Rapporti ai minimi termini sotto Biden
Negli ultimi anni, tra Riad e Washington i rapporti sono stati quasi inesistenti. MbS e l’ex presidente Joe Biden non andavano per nulla d’accordo. Tutto ha origine nell’ottobre del 2018 con l’omicidio di Jamal Khashoggi, un giornalista critico della famiglia reale e ucciso nell’ambasciata saudita in Turchia. Il fatto provocò un’ondata di sdegno nel mondo e spinse successivamente l’allora candidato democratico alla presidenza a fare dichiarazioni contro Riad.
Al contrario, i rapporti con Donald Trump erano stati ottimi durante il primo mandato (2017-2021). Il rieletto presidente scelse proprio l’Arabia Saudita per il suo primo viaggio ufficiale all’estero nel 2017.
E anche questa volta ha confermato la sua stima per MbS, che può tornare a riprendersi la scena globale dopo anni in cui ha cercato di convincere l’establishment del pianeta dell’efficacia delle riforme nel suo regno. Tra queste, maggiori libertà alle donne e potenziamento del settore privato.
Trump reclama taglio dei tassi
Perché i colloqui di pace a Riad potranno portare ad un calo del petrolio? I sauditi guidano di fatto l’OPEC+, che ancora tiene l’offerta ridotta di 5,86 milioni di barili al giorno, circa il 5,8% dell’intera produzione mondiale. Essi stessi si sono accollati tagli volontari per 1 milione di barili al giorno. L’obiettivo resta sempre di sostenere le quotazioni. A dicembre, il cartello ha esteso ancora una volta i tagli di un anno alla fine del 2026. Il Brent continua ad oscillare intorno a 75 dollari al barile, anche se per nostra fortuna si è allontanato dai massimi recenti di oltre 90 dollari raggiunti nel marzo del 2024.

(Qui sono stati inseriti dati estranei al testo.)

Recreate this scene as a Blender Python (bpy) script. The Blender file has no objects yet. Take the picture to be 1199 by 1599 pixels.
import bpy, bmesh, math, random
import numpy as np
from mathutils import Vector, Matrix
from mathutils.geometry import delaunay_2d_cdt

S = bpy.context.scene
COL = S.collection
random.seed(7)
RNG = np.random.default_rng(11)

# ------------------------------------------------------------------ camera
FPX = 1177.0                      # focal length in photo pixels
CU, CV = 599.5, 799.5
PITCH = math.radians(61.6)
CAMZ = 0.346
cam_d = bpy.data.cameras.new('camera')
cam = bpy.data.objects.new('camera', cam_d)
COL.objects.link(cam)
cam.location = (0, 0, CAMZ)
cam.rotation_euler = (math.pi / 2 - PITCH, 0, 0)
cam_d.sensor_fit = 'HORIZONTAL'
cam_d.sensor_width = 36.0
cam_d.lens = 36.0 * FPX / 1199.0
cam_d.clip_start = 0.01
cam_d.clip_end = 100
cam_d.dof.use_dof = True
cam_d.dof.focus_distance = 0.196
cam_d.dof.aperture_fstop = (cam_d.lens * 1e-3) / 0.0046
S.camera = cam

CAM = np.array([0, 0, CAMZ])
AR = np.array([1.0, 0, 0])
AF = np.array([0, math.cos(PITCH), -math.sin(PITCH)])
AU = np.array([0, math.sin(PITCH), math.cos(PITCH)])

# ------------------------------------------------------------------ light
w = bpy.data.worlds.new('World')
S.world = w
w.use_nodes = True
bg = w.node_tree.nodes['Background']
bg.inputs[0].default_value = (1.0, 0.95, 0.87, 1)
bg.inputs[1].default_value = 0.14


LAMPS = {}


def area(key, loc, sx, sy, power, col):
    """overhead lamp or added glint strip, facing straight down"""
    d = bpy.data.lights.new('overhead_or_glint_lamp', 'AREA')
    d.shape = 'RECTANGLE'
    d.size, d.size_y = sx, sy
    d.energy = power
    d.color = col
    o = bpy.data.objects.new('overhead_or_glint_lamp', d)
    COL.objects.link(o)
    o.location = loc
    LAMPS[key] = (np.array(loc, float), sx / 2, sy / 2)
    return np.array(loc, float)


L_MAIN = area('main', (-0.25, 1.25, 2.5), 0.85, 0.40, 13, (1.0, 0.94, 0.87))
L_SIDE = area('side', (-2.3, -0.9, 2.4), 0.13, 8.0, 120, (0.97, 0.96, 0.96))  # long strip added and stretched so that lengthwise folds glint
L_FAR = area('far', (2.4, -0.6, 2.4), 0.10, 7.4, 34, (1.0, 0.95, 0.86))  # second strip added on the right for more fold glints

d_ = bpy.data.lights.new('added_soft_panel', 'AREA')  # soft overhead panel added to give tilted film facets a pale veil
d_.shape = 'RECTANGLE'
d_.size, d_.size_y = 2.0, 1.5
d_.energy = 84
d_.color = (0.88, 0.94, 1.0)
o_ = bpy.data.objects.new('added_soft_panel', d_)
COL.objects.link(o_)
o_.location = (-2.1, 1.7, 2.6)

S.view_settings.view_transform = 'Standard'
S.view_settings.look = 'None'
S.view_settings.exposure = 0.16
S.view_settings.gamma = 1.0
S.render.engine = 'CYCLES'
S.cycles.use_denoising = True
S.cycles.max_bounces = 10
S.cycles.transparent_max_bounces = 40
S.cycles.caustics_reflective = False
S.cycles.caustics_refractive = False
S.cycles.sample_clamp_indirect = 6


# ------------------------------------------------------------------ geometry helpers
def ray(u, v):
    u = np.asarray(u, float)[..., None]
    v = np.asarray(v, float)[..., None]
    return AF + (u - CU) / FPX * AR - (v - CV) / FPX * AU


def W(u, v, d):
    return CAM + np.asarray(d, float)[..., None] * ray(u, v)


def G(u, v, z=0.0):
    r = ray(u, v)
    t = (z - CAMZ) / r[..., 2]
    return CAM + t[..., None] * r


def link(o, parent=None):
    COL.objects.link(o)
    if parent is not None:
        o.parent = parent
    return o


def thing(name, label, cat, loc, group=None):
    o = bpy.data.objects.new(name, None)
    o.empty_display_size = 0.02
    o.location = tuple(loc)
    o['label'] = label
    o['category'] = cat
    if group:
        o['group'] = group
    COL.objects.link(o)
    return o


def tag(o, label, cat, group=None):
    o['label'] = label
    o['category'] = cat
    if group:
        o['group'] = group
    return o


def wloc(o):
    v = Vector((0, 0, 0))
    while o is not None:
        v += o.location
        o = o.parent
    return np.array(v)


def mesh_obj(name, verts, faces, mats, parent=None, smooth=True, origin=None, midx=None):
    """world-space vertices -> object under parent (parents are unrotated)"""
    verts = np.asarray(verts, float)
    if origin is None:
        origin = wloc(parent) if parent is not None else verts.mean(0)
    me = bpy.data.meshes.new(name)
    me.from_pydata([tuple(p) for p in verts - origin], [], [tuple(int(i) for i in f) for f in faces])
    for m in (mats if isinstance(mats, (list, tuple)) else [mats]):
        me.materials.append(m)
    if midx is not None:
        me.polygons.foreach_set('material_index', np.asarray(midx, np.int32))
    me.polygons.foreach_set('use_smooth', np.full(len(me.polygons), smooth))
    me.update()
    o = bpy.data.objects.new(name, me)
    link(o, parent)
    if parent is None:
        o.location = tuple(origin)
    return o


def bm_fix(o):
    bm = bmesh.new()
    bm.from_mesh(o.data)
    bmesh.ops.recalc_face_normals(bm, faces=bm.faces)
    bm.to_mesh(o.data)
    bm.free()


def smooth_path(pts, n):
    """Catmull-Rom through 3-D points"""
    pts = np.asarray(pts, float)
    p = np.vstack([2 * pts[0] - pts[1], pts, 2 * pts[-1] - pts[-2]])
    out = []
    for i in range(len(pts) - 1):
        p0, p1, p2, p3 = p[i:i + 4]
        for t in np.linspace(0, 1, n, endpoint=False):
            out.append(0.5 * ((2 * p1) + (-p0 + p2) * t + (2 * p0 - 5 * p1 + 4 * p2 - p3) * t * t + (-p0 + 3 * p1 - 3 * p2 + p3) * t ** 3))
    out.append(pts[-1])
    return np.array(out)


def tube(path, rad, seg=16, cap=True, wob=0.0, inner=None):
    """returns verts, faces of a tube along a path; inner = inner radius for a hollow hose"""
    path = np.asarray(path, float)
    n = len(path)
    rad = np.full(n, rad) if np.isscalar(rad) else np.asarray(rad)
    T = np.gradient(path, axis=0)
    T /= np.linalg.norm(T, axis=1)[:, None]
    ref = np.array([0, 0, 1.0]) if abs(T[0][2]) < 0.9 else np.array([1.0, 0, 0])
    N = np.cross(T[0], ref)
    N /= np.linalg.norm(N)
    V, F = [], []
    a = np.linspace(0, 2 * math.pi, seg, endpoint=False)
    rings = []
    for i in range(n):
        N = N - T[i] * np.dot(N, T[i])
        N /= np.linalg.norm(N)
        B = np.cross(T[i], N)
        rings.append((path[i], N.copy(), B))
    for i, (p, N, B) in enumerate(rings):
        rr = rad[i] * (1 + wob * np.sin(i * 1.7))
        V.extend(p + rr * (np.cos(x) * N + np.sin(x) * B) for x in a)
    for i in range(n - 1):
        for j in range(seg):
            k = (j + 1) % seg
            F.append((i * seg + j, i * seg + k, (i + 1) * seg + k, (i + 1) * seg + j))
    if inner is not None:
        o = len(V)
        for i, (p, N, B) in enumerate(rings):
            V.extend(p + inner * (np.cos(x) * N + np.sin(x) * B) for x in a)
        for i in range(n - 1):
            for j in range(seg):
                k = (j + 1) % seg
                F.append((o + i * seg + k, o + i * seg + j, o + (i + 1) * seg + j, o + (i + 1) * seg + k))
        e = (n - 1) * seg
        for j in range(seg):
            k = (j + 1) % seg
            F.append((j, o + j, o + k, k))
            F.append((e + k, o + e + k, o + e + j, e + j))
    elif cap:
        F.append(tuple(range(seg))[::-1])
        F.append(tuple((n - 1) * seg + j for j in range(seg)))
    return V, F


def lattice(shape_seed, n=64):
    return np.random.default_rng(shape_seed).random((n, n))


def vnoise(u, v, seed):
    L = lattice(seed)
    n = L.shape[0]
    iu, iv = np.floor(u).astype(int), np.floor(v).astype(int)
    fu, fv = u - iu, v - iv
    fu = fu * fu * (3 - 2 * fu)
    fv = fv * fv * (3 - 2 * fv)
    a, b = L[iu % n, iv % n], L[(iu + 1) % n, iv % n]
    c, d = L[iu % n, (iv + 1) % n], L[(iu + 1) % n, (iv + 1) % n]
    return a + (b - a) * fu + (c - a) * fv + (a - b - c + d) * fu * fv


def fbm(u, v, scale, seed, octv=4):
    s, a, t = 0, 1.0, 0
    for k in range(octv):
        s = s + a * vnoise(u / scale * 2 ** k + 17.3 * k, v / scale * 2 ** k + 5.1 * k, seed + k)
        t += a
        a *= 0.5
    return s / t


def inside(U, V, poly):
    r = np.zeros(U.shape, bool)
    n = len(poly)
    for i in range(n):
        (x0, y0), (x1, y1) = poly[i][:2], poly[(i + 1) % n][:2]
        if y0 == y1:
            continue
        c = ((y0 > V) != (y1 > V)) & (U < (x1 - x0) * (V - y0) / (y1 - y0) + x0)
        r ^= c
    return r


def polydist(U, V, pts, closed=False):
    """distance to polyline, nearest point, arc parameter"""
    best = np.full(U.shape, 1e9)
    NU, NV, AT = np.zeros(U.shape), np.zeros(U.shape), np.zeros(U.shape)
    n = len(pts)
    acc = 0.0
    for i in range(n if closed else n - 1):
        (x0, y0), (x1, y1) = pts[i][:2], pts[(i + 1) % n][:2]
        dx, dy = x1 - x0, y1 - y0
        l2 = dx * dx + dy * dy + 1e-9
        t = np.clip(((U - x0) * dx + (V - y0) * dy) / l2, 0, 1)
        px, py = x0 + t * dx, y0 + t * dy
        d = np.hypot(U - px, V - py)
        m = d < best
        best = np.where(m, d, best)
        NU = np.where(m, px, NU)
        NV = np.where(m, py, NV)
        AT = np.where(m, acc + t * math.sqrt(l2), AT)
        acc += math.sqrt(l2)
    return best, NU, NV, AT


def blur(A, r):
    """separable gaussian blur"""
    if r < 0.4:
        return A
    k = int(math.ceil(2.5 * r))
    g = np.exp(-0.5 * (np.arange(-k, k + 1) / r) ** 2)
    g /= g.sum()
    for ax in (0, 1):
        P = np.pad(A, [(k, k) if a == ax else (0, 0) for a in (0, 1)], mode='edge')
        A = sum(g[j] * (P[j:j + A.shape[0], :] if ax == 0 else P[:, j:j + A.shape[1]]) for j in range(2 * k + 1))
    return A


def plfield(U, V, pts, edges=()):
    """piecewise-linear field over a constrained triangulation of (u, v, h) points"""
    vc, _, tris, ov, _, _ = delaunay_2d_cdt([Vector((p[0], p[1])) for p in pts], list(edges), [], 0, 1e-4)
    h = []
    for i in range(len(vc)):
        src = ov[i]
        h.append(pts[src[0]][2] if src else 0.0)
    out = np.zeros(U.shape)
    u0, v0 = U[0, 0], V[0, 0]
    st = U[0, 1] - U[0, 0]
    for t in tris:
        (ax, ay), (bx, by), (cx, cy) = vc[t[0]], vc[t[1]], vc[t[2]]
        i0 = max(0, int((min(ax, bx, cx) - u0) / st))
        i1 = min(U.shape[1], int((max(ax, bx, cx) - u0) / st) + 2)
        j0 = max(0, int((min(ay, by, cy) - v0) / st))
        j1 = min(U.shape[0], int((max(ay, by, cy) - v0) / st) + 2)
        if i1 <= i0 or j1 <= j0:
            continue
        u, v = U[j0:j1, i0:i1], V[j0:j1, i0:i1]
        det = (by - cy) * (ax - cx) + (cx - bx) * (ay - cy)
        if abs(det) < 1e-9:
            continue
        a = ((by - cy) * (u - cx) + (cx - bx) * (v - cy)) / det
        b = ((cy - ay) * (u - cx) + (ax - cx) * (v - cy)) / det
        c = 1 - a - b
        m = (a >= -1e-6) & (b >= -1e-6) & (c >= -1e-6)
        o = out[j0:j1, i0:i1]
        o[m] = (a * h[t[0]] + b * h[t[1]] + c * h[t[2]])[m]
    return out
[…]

A Trump interessa il calo del petrolio per ridurre l’impatto sui prezzi al consumo e ottenere il taglio dei tassi di interesse da parte della Federal Reserve. Certo, egli sostiene anche le trivellazioni americane e l’industria petrolifera si avvantaggia proprio di quotazioni alte. Non cerca un loro crollo, ma un ridimensionamento.
Ora che Washington e Riad sono tornate a parlarsi, la posizione dei sauditi può ammorbidirsi. Al prossimo vertice dell’OPEC+, in programma per la primavera, non è escluso che cambino parzialmente linea, accelerando le tappe per lo smantellamento del taglio dell’offerta.
Calo del petrolio in primavera?
Se accadesse, sul mercato registreremmo un calo del petrolio. Probabile che i sauditi abbiano già in mente il livello al di sotto del quale le quotazioni non dovranno scendere (65-70 dollari?). Stanno già ottenendo quello che chiedevano ufficiosamente da tempo agli alleati: il riconoscimento dello status di potenza regionale. Ospitare i colloqui di pace mette in risalto il regno, che in questi anni ha assunto una posizione di mediazione tra le grandi potenze della Terra. MbS diventa finalmente quel leader globale a cui aspirava sin dalla sua nomina a principe ereditario quasi un decennio fa. Trump potrà passare all’incasso e con lui tutti noi economie importatrici di greggio.